L’envie de revoir son foyer
Les affrontements ont jeté sur les routes près 1,2 million de Libanais et «des milliers de personnes ont repris la route en voitures», provoquant d’importants embouteillages vers la Bekaa à l'est du pays et vers le sud. L’armée pourtant, souligne le prêtre, a mis en garde contre un retour prématuré sur place. Au sud, la zone est probablement contaminée, «ce qui équivaut à un danger de mort», et les combattants y sont encore présents. Les troupes israéliennes ont 60 jours pour évacuer tandis que dans le même laps de temps, le Hezbollah doit se retirer au nord du fleuve Litani, à plus de 20 km de la frontière. Hier, pour essayer d’enrayer un flot incontrôlé de civils, l’armée israélienne a tiré des obus d’artillerie vers Kfar Kila et Khyam, quatre heures après l’entrée en vigueur du cessez-le-feu.
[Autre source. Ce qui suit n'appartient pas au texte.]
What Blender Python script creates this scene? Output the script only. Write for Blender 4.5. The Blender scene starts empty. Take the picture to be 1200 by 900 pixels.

«La crise d’après la crise»
Certains espèrent pouvoir retrouver leur domicile ou s’en rapprocher, quitte à le voir détruit et à dormir chez des voisins, mais d’autres sont restés dans les centres d’accueil improvisés fin septembre dans plus de 340 écoles publiques du pays. Leurs villages ont été totalement détruits. «Nous voulons et nous devons les aider», affirme le père Abboud. Reste à savoir comment.
Le mercredi 27 novembre, le ministre sortant de l’Éducation a annoncé la reprise des cours en présentiel dès ce jeudi dans les écoles et universités privées, et les établissements scolaires dépendant de l’État ont également vocation à rouvrir. Mais «où iront tous ces gens?», s’interroge le directeur de Caritas Liban. «Nous sommes en train de préparer la crise d’après crise», explique-t-il. «Tant de gens ont perdu leur emploi», car rappelle-t-il, la guerre s’est greffée à une crise économique qui dure depuis plus de 5 ans. Ces gens n’ont pas la possibilité de vivre dignement, «ils ont été aidés par les associations caritatives, et nous voulons continuer à les soutenir» assure le prêtre libanais, mais avec quelle ressource économique?
«Ce n’est pas comme après l’explosion du port de Beyrouth, ni même comme après la guerre de 2006. En 2006, plusieurs pays ont contribué à la reconstruction des maisons. Maintenant non. Pour le moment aucun projet de reconstruction n’est prévu pour les individus», déplore le directeur de la Caritas Liban. L’organisation a entrepris d’écrire à tous ses donateurs. «La Providence divine était avec nous pendant cette guerre, nous avons la foi qu’elle ne nous laissera pas tomber».